- **Available records**

####

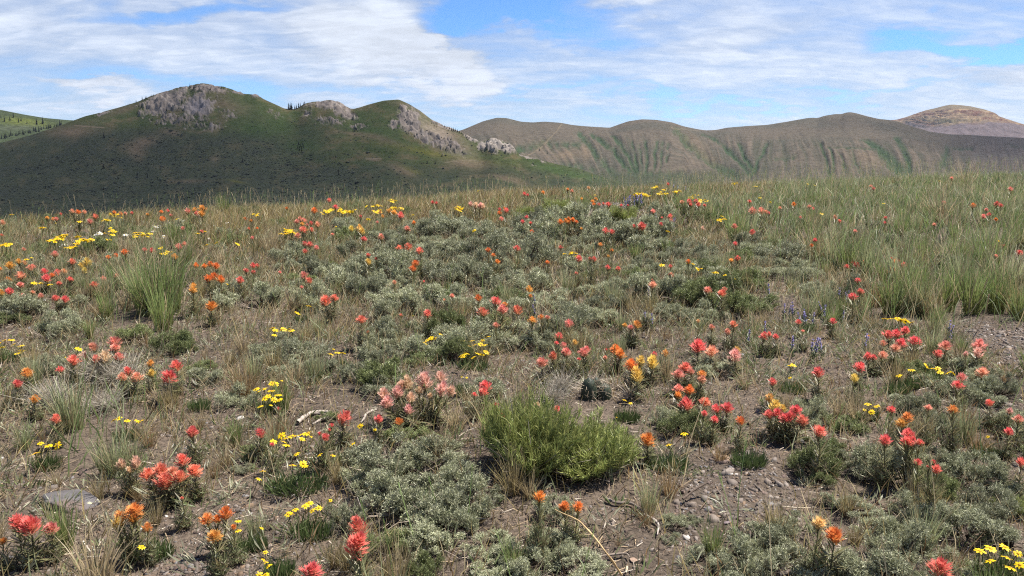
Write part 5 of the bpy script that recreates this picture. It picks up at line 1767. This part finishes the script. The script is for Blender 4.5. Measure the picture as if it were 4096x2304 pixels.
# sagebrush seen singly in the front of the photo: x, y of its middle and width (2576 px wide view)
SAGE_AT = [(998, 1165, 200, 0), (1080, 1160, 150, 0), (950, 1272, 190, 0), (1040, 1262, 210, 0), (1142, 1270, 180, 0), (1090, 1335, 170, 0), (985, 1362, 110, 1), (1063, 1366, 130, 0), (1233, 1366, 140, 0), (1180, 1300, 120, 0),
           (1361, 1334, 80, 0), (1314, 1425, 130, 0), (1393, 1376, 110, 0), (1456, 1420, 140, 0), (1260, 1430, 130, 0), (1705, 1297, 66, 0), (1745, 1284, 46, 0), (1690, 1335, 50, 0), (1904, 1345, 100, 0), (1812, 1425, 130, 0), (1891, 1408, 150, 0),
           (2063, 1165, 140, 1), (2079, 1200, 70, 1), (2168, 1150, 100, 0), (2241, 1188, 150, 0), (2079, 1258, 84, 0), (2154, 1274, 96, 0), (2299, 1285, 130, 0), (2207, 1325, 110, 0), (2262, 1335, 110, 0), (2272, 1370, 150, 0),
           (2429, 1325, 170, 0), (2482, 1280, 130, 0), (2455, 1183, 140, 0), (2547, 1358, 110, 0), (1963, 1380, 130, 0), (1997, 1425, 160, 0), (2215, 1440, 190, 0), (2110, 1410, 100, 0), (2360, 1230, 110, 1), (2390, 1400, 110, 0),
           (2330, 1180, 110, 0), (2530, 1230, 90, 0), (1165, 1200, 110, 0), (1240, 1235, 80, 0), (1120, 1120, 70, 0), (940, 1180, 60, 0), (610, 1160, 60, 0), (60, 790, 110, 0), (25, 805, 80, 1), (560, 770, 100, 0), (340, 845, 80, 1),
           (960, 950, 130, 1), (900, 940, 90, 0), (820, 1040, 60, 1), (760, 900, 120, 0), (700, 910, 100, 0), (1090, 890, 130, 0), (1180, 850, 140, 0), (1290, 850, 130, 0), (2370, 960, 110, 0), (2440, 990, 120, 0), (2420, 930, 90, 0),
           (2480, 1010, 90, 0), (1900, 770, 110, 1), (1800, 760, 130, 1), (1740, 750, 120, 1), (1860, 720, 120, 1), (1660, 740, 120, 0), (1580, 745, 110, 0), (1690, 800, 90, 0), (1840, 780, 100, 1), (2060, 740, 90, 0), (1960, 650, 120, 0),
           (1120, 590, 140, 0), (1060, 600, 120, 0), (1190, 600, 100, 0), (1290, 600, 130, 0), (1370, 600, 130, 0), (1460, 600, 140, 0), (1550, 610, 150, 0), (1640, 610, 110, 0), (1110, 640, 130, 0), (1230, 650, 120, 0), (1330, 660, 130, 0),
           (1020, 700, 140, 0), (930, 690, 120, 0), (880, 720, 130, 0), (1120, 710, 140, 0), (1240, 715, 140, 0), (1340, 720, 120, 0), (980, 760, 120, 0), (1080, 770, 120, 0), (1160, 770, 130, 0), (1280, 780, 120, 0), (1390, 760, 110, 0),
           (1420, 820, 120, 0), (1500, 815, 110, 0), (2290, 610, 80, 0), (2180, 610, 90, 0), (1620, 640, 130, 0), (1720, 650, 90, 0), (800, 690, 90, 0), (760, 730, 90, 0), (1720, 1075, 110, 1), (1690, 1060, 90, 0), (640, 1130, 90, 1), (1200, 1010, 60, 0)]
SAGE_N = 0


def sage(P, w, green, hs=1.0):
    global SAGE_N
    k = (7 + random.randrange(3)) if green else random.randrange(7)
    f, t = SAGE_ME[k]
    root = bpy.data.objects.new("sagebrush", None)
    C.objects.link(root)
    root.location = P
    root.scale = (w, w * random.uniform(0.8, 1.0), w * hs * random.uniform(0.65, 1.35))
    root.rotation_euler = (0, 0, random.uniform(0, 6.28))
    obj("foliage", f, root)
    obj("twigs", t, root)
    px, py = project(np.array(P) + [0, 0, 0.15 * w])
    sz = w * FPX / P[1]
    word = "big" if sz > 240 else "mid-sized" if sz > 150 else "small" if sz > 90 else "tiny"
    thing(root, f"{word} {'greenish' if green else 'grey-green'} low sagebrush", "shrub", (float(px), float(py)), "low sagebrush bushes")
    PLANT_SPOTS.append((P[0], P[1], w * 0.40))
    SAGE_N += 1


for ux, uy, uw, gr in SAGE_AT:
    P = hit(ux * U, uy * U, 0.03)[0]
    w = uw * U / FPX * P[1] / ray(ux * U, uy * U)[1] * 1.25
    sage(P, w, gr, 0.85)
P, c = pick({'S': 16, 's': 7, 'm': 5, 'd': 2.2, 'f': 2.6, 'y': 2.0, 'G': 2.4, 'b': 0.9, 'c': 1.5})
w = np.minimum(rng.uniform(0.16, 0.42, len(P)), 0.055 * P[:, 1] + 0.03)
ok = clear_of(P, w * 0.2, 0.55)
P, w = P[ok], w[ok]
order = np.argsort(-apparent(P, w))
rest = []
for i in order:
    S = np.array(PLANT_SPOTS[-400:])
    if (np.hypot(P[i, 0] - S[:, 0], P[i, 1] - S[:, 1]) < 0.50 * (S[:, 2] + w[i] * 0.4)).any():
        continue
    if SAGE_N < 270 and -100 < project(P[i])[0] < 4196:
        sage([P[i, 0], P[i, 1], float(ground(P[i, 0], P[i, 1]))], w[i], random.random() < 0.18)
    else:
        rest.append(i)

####

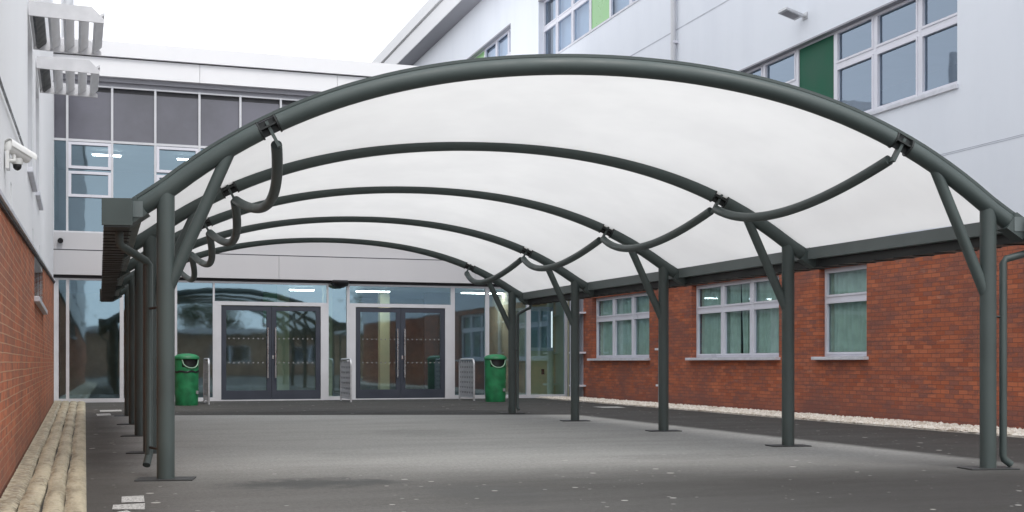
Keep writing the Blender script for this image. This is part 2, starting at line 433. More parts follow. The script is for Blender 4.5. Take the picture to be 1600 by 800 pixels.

####

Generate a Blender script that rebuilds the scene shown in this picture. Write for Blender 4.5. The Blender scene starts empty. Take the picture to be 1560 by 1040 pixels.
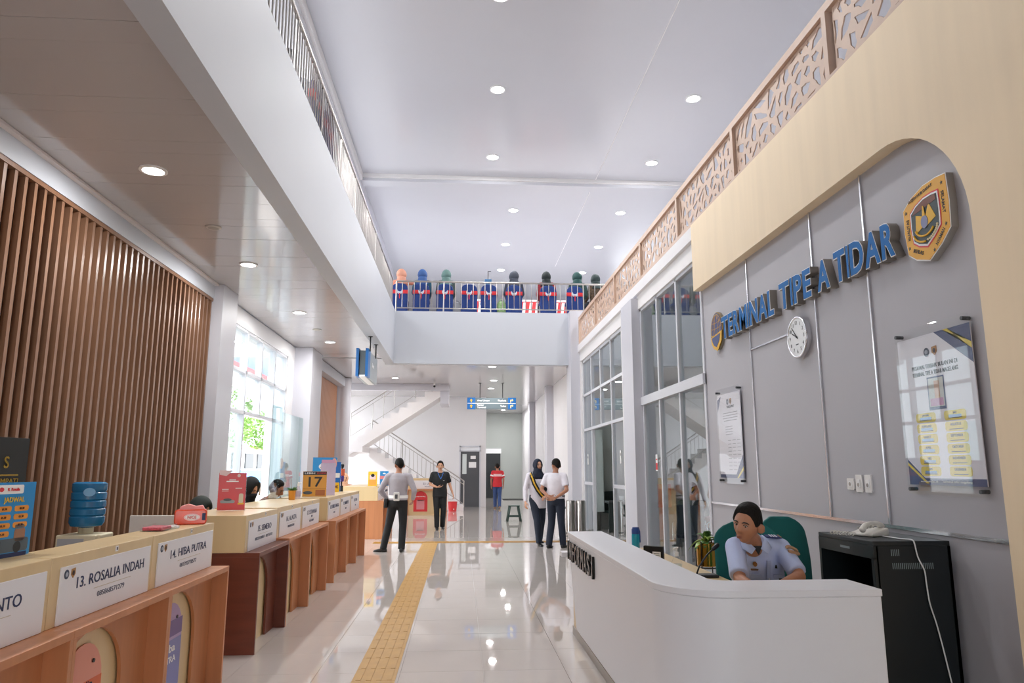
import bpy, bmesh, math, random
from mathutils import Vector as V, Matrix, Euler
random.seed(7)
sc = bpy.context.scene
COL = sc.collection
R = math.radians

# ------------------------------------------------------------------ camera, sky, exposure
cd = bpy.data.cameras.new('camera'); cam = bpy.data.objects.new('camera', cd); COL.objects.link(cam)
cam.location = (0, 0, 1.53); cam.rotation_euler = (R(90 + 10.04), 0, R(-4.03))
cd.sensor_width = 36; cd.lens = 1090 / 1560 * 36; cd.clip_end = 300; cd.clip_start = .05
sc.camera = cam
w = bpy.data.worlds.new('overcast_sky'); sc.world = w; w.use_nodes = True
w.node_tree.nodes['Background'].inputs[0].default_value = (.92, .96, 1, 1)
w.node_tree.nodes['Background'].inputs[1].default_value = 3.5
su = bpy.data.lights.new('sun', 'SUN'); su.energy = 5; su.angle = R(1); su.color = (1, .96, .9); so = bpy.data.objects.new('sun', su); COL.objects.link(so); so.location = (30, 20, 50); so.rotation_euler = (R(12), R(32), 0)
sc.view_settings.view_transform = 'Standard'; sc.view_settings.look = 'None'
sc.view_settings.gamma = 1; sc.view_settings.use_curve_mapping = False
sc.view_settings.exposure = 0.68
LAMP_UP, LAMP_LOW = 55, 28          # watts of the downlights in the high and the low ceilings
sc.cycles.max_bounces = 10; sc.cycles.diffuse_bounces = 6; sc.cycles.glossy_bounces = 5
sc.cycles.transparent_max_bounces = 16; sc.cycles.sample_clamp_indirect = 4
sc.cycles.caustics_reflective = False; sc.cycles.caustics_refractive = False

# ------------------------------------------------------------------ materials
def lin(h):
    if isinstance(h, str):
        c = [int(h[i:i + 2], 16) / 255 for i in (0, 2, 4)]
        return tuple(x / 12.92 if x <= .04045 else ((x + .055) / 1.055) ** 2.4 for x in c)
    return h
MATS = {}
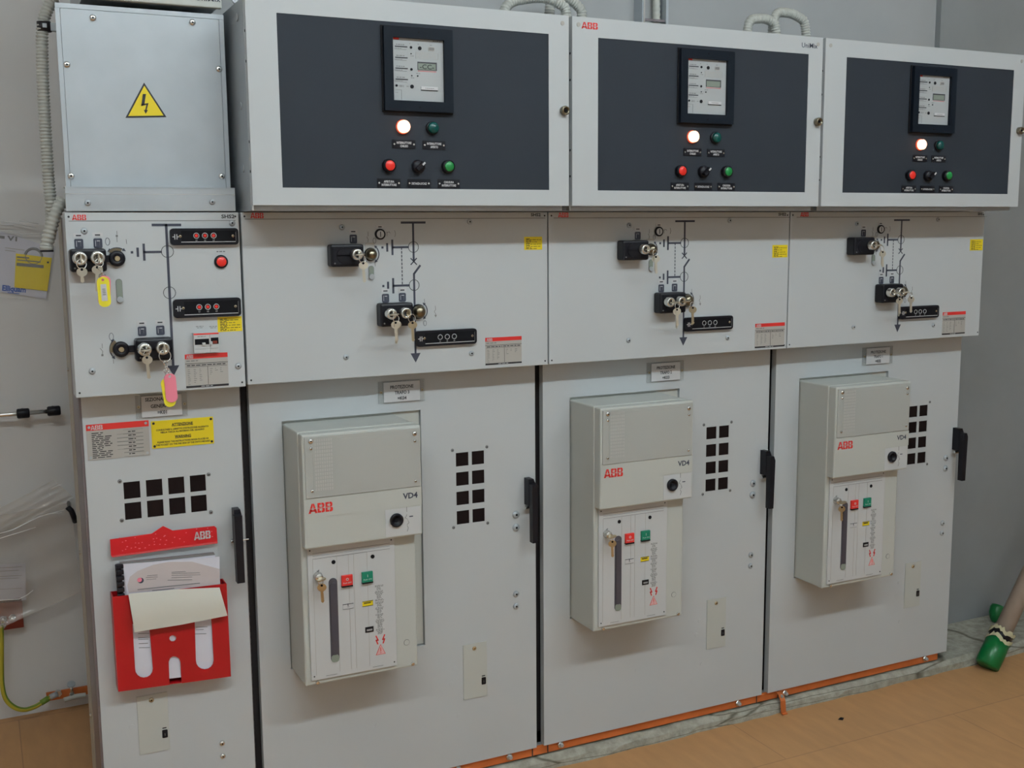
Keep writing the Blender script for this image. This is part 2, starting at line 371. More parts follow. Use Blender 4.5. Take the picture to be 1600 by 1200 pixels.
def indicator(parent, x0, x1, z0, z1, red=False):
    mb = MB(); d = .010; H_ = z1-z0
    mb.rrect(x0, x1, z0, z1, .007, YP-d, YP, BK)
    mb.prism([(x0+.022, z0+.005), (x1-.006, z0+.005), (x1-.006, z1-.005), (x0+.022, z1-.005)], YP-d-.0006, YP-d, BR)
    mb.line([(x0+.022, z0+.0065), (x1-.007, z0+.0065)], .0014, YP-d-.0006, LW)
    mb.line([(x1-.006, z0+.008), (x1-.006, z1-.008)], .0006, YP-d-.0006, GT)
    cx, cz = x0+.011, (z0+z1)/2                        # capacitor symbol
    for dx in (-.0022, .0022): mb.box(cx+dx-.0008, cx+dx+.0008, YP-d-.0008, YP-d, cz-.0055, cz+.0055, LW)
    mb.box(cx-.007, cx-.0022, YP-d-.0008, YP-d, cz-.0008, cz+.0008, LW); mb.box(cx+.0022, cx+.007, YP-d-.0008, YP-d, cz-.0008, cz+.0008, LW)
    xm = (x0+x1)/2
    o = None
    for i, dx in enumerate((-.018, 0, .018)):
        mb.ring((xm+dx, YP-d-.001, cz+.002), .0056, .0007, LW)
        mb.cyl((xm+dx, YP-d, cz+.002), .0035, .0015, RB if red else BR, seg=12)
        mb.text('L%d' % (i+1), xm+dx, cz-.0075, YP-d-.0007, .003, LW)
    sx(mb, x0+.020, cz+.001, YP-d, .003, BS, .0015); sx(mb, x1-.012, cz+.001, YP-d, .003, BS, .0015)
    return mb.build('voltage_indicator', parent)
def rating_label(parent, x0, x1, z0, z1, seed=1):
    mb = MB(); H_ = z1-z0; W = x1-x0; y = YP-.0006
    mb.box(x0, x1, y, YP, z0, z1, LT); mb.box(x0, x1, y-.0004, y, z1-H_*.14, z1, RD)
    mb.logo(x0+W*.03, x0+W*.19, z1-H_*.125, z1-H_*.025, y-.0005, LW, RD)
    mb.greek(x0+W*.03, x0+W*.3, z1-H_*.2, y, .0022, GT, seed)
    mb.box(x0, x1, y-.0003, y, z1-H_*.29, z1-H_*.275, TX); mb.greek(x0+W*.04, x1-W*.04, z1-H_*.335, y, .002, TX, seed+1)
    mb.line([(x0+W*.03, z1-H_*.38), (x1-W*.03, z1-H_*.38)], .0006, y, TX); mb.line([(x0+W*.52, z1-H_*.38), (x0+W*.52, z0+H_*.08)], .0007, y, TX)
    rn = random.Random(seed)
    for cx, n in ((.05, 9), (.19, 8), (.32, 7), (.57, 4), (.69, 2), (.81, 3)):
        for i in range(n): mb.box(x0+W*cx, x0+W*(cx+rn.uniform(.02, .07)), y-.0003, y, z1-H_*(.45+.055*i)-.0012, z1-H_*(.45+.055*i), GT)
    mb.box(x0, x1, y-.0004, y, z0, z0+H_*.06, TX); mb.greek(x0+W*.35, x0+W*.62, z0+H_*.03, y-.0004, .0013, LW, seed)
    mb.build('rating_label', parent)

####

- **What needs to be done**
Pictures are not part of the copy. Reproduce the lines from the one containing "Generate a Blender" through the one containing "R = math.radians", exactly and nothing more.

- **Expected answer**
Generate a Blender script that rebuilds the scene shown in this picture. Write for Blender 4.5. The Blender scene starts empty. Take the picture to be 1560 by 1040 pixels.
import bpy, bmesh, math, random
from mathutils import Vector as V, Matrix, Euler
random.seed(7)
sc = bpy.context.scene
COL = sc.collection
R = math.radians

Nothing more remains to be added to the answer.